The work has some contextualisation in a very broad way (Gunning’s cinema of attractions); yet little evidence of any detail on the city symphony portrait films for instance. Nor is there evidence of contextualisation in more expansive accounts of the intersections of the city and subject identity for instance. In the accompanying text, there is some evidence of contextualisation of the spectatorial practices associated with the platform – yet little attention paid to its specifics except to note its prevalence and popularity.

From an artistic perspective, in my opinion, there could be evidence of a researcher’s perspective or focus evident and implicit in representations of place. Allied to this, more thorough interrogative work into the rationale for working this way would be salutary for this project to offer new knowledge, insight and experiences.

 

RESEARCHER RESPONSE

These peer reviews are very useful, and I am grateful to the reviewers for their feedback. My research project is in progress and so as a living document, it is liable to change. Therefore, the reviewers’ suggestions and queries raised shall be taken in good faith. I am hopeful to be guided by their input to shape up my research as I advance. Both peer reviews are helpful to me to think deeply about the details and strive to improve.

With regards to the questions from both reviewers, I shall attempt to give a combined response. This research project Ice city Harbin, as a city film, does not have a preconceived story. Rather, the city film follows the cover images displayed on TikTok just as a guide for the audience to view the City of Harbin. I intend to produce this city film around three different aspects including culture, history and city life. As reviewer 1 questioned, I should present this content in the film. In fact, they are in my plans and this will come to light in my productions. Also, TikTok in this research is a tool to conduct not only filming and editing but also to distribute and exhibit the content captured. Some of the videos are produced and posted immediately after filming on location as I seek to enhance immediacy.

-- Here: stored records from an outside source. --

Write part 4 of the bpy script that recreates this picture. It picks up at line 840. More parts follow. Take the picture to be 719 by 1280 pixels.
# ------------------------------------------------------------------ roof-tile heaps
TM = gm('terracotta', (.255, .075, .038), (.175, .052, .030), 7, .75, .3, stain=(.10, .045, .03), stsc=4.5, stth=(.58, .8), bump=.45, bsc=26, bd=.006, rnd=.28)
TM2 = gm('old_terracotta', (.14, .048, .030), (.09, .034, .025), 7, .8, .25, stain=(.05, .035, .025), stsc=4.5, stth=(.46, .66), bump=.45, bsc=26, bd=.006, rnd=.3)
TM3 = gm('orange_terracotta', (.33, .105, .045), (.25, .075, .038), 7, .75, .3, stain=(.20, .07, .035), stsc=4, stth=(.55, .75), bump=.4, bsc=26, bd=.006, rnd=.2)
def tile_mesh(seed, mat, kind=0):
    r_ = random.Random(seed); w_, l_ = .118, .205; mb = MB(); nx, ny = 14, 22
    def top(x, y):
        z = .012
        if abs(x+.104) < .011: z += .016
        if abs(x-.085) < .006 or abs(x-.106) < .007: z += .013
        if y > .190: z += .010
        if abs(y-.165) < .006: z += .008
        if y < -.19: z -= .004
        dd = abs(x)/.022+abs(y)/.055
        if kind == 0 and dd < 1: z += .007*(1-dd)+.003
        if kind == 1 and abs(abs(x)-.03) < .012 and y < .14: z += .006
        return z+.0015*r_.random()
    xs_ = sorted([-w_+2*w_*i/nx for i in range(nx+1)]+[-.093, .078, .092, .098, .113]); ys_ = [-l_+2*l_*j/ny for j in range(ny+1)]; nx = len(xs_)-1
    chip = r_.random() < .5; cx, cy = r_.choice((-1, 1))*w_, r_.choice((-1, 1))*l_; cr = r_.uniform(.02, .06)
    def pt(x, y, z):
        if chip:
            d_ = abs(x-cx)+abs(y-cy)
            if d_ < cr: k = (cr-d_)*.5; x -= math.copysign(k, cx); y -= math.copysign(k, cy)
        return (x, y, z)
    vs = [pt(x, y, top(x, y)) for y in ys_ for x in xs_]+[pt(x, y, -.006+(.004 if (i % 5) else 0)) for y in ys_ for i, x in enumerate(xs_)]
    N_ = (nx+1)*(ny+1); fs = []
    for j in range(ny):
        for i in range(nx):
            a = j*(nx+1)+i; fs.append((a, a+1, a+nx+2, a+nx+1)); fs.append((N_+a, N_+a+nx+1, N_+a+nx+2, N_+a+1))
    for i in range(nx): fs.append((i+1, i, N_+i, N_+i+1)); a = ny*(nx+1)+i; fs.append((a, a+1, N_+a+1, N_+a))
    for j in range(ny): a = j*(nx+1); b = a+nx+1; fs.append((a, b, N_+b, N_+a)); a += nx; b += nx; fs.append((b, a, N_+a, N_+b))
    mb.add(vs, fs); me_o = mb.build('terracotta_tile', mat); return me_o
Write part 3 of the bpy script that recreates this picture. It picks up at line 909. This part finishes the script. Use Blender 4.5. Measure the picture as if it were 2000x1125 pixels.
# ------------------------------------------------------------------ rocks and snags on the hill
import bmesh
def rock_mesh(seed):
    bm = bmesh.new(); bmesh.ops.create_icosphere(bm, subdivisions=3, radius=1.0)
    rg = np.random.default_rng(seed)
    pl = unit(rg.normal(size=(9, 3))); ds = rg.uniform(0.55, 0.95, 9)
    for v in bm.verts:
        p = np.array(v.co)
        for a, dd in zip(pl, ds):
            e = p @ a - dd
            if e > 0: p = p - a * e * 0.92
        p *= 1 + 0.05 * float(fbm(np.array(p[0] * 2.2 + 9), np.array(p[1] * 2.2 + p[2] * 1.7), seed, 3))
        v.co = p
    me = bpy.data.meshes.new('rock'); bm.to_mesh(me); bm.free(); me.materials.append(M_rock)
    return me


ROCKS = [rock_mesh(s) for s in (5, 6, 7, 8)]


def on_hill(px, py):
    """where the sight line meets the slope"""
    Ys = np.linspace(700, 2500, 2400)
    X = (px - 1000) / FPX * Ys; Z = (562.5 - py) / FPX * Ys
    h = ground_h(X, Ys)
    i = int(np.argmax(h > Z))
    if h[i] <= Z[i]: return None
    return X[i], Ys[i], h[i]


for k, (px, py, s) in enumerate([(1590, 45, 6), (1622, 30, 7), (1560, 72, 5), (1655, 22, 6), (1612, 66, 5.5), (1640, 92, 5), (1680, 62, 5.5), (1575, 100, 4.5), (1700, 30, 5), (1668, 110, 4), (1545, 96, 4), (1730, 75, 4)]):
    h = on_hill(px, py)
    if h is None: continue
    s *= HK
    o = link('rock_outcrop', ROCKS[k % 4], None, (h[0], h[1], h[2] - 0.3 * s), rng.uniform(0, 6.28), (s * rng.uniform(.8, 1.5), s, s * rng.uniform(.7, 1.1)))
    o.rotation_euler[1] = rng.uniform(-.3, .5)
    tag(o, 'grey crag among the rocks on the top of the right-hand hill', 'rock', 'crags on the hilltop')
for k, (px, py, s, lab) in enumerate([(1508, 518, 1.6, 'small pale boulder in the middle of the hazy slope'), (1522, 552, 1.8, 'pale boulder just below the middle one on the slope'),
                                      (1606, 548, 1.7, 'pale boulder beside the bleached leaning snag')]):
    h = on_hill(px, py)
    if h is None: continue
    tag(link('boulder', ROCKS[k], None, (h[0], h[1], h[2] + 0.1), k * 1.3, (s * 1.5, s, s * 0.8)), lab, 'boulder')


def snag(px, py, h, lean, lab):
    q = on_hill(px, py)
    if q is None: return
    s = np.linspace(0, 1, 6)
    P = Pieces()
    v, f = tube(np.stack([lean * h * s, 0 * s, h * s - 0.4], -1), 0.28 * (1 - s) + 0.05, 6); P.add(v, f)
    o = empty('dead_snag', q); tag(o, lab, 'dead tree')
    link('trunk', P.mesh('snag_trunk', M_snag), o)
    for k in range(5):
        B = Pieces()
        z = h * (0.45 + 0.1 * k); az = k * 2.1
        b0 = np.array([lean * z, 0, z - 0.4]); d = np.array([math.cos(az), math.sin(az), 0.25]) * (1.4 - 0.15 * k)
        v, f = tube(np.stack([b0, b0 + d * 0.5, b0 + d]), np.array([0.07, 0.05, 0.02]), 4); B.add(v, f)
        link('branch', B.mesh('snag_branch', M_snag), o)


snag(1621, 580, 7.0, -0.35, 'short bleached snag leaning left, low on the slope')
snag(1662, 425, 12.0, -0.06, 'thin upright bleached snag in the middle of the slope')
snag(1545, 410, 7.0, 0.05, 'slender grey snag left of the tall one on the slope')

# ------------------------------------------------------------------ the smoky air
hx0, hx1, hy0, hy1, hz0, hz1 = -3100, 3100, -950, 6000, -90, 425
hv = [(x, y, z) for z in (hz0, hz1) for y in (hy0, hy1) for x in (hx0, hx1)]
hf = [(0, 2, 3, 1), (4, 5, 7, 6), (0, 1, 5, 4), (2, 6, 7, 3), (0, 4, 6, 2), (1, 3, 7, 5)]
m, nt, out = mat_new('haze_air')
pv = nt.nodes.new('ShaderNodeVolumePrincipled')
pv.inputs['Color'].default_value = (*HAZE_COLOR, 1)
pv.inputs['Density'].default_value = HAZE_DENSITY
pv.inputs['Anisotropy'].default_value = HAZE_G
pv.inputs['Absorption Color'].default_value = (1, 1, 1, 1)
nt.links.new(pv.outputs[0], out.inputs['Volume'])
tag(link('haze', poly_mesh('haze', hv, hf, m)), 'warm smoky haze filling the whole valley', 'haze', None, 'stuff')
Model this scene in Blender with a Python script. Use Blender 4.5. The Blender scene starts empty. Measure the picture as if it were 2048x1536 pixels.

This project is to take advantage of the flexibility of TikTok’s interface. Videos are stored as a form of data on TikTok, which generates a database. Manovich (1999, 86). Manovich (1999, 165} points out that “the database becomes the centre of the creative process in the computer age.” For this research project, I am trying to remediate the city film through a database form on TikTok. Lev Manovich introduced the concept of database to filmmaking, which became known as database cinema (Manovich 1999). He experimented through database cinema to produce what is now known as Soft Cinema (Manovich 2002). Database cinema is based on a programmed set of patterns that determine how viewers can interact with the film. This project is based on the algorithm of TikTok.

As TikTok updates the database approach as an algorithm, it helps to eventually define what content is being displayed. The algorithm of TikTok helps to classify the videos and track the actions of users. The videos that use similar backgrounds and hashtags are classified into a group in order to match the interests of users. Also, the algorithm tracks users’ actions like commenting, sharing, like and duration of watching to figure their interests. In TikTok, a combination of other features, like discover, comment, share, location tag and algorithm, boost the multiplicity of new forms of media practice.

References

Manovich, Lev. 1999. “Database as Symbolic Form.” Convergence: The International Journal of Research into New Media Technologies, 5(2): 80-99.